In issue 4 of SQUALL, we wrote about a family housing centre that was looking after the wives and children of a ‘clan’ of Polish Gypsys seeking asylum in this country after suffering severe racial abuse in their homeland. The male members of the family were interned in a number of detention centres strewn across the length of the country, some in Cornwall and some in Glasgow. Not only was the family separated in this way but one young male member, whose wife was pregnant when they arrived, was told that he may well be in the detention centre for another year. After hearing this, he said that he would rather go home to Poland than face such a prospect. Within hours the authorities had produced tickets for them all to travel back to Poland and, as a clan, all 112 of them left, much to the satisfaction and original design of the Home Office. Doctors in this country reported that these Gypsys did indeed have bums consistent with the violent racial abuse they had reported suffering in Poland and one of the children had a scar from being slashed with glass. This all appeared to make no difference to the speed with which their application was processed.

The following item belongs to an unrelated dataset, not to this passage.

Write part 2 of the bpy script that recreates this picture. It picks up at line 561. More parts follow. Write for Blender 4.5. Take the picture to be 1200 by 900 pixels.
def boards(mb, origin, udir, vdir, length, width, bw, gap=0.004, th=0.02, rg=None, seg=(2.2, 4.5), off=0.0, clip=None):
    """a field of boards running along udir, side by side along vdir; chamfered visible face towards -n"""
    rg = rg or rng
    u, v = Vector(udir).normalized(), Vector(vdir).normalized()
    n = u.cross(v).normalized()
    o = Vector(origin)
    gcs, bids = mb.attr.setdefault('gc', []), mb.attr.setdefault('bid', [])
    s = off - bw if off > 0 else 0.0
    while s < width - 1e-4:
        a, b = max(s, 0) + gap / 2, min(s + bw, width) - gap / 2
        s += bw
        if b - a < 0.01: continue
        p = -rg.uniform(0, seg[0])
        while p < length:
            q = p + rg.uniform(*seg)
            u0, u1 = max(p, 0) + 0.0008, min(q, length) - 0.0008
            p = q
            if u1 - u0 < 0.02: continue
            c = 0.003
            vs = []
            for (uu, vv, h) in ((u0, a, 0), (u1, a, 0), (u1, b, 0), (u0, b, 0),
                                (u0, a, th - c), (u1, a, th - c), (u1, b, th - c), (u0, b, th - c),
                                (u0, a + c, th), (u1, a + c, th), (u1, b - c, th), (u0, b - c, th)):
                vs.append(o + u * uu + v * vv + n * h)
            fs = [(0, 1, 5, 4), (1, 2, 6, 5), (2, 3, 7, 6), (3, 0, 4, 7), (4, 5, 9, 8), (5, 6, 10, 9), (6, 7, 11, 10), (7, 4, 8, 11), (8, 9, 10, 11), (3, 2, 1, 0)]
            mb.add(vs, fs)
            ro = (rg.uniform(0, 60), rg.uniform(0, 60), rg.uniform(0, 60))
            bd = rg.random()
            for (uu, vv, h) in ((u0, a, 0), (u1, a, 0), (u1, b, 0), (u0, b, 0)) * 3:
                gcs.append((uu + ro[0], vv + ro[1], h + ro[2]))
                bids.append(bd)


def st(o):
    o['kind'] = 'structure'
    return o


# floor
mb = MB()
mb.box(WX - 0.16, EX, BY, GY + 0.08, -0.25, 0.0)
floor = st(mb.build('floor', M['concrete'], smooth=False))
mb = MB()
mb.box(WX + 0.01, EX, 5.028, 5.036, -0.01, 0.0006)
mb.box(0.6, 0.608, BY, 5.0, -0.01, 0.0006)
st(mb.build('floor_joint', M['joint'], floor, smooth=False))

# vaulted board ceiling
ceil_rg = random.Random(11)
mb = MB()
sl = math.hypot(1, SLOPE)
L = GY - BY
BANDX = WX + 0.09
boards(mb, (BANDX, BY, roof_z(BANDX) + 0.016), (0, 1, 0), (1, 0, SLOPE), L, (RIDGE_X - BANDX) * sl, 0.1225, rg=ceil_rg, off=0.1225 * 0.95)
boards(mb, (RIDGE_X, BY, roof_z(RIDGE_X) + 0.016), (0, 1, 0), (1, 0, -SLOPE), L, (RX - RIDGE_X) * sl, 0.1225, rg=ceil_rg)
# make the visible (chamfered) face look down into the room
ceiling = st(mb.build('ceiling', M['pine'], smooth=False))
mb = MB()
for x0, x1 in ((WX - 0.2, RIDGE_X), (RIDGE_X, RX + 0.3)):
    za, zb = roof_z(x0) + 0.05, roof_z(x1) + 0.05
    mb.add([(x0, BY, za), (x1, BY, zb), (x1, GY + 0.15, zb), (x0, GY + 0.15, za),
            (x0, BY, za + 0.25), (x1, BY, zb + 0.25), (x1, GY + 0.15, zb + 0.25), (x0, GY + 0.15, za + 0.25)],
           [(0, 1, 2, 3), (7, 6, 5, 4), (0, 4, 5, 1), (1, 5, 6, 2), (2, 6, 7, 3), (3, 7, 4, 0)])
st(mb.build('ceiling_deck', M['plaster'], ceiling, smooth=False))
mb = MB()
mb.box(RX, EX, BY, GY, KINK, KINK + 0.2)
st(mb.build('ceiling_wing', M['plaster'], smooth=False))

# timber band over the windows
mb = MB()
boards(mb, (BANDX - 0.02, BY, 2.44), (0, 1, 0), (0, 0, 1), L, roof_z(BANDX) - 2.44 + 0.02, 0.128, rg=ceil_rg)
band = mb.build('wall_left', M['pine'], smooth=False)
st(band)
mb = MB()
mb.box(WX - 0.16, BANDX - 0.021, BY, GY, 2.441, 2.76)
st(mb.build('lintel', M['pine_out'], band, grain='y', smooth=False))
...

The Home Office may well say that there was no deliberate attempt to make their life as hard as possible in order to dissuade them, but none of the social workers involved in helping immigrants will deny that this is the reality of the situation.
It is often difficult to find out what treatment is being given to prisoners behind prison walls. As such it is an ignorable fact for the media that the civility politicians pretend is part of their political concern, extends only to those cases that are likely to be seen in the public domain. “There’s no place for these sorts of (racist) policies,” claims John Major and yet, the privacy of British prisons is very evidently ‘the place’.
There was much talk on the day after the BNP victory in Millwall of racist comments in election material sent out by the other parties. Most of it consisted of “island homes for the islanders” type comments. However far more overt campaign material was used in the last general election but passed un-mentioned in the national press.
SQUALL recently received a copy of the election leaflet issued by Bowen Wells in his efforts to get elected as an MP in the last election. His constituency of Hertford and Stortford is one of the very Tory blue Essex areas, a fact that obviously gave Wells the confidence to be so blatant with his politics.
Mary Whiffin, a Gypsy Field Officer in the area, filed a complaint to the Police against Bowen Wells and his agent, for an incitement to racial hatred under the Public Order Act There can be no denying that a leaflet entitled “Conservatives against Gypsys” is anything other than racially discriminatory and therefore inflammatory, but the Police did not think so.
Deputy Chief Constable Paul Manning assured Mrs Whiffin: “The matter was thoroughly investigated and I have now been advised by the Headquarters Special Casework Division of the Crown Prosecution Service, that there is insufficient evidence on which to bring proceedings against either party.”
Even more alarming than this farce, however, is the fact that Bowen Wells not only got elected but did so with a large majority and one of the very few swings towards the Conservatives that occurred in this country.
Fortunately his ego was kept in check when his rabid efforts to pre-empt the DOE and introduce a law against Travellers as a Private Members Bill were dismissed by the House of Commons.
A large number of Tower Hamlets Councillors decided to boycott council meetings in protest against the election of a BNP councillor, seemingly unaware of the irony of their outrage. For in a Tower Hamlets Council public information booklet entitled: ‘How to complain about your problems’, and wedged between ‘The Poll Tax’ and ‘Drains’, is a centre page spread on how to deal with ‘Gypsys’.